У Льва Толстого, обладавшего как феноменальной работоспособностью, так и большой физической силой и крепким здоровьем, депрессия длилась годами. В нем было что-то хлыстовское, какая-то кондовая метафизика, клюевское начетничество, русское сектантство, темная и жестокая «народная вера» с ее дониконовским «древлим благочестием» и слепой преданностью догматам, религиозным фанатизмом и застарелой ненавистью к господам. Но… сквозь непреклонно-иступленную аввакумову веру проглядывал светлый человеческий лик.

Вечная слава Толстого отягощена тем нездоровым и потому огромным вниманием, которое привлекал к толстовству экстремизм всеотрицания. Этот черный нонконформизм завоевал Толстому львиную долю той дурной славы, какой он пользовался при жизни. Но без этого инфантильно-патриаршьего вызова Толстой не был бы Толстым.

Перебирая мемуары, записки, другие тексты, то тут, то там нахожу это ужасное слово «маразм». Мол, поздний Толстой — не блажь, не старческий консерватизм, не богоискательство, а обычный, естественный, натуральный, биологический маразм. Мол, нападки на науку, искусство, отрицание собственных великих творений — не парадоксальность, а дряхление гения, не вызов здравому смыслу, а его утрата. Мол, Достоевский — действительно вызов: трезвость есть хитрость. «Вызов здравому смыслу слишком уж прельстителен», — говорит Шатов Ставрогину, женившемуся на слабоумной Лебядкиной. А вот-де Толстой…

Есть и «доказательства»: в последние годы своей жизни он, человек уникальной памяти, действительно не узнавал свои произведения. Как-то его секретарь Н. Н. Гусев читал ему выписки из «Воскресения», а он принял их за «Рассказ о семи повешенных»:

«— Нет, Андреев здесь написал очень правдиво. Так и следует писать.

— Лев Николаевич, но ведь это не Андреев, это — вы.

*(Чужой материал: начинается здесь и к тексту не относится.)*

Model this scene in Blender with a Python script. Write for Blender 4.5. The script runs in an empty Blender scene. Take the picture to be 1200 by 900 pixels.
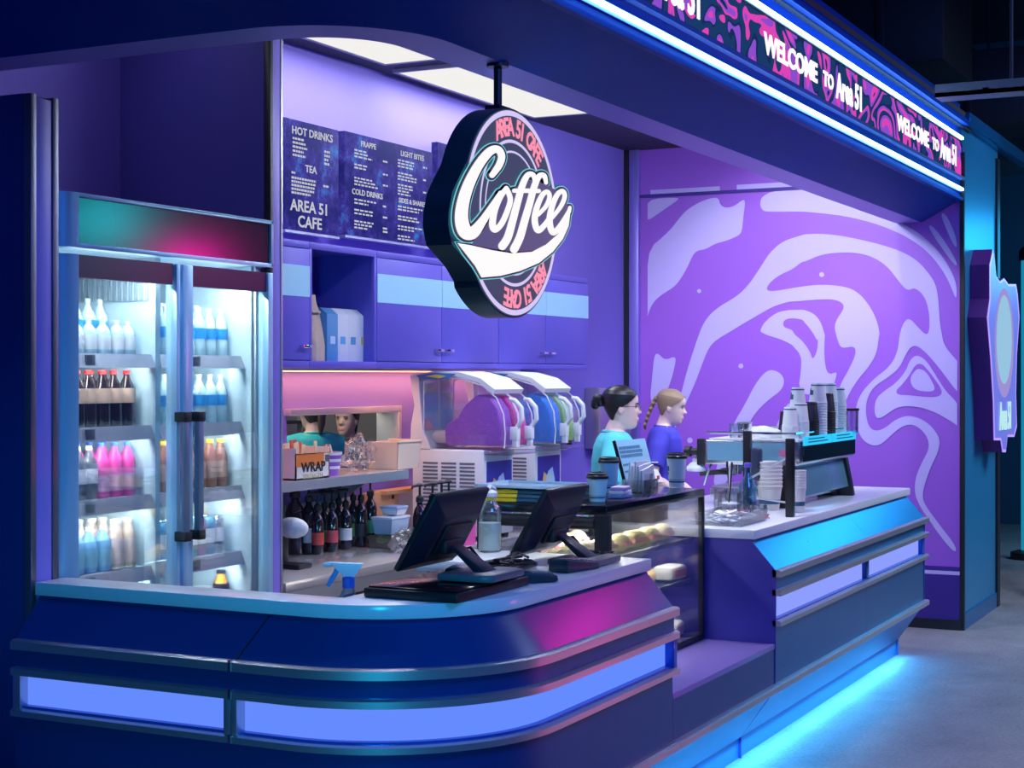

Лев Николаевич добродушно рассмеялся».

Видимо, страстность и субъективность всех вероучителей и проповедников — способ самозащиты. Могучий ум Л. Н. Толстого не мог следовать лишь одной идее. Они и прорываются в его тексты в виде многочисленных отрицаний. То слишком человеческое, что случилось с Толстым ночью 28 октября, наглядно свидетельствует, что никакое учение, даже самое светлое, не способно исчерпать Толстого. Его непоследовательность, его перечеркивающий непротивление акт ухода свидетельствуют лишь об огромности его личности, но не о слабости или малости веры. Ибо даже самая великая вера не освобождает нас от человеческих качеств и абсурда бытия. Если бы Толстой подчинился и не ушел, если бы Софья Андреевна стала толстовкой, а В. Г. Чертков — защитником собственности, тогда вместо шекспировской трагедии получился бы фарс, несовместимый с огромностью личностей этих людей. Можно сказать так: уход увенчал одну из многих великих трагедий, случающихся с Человеком!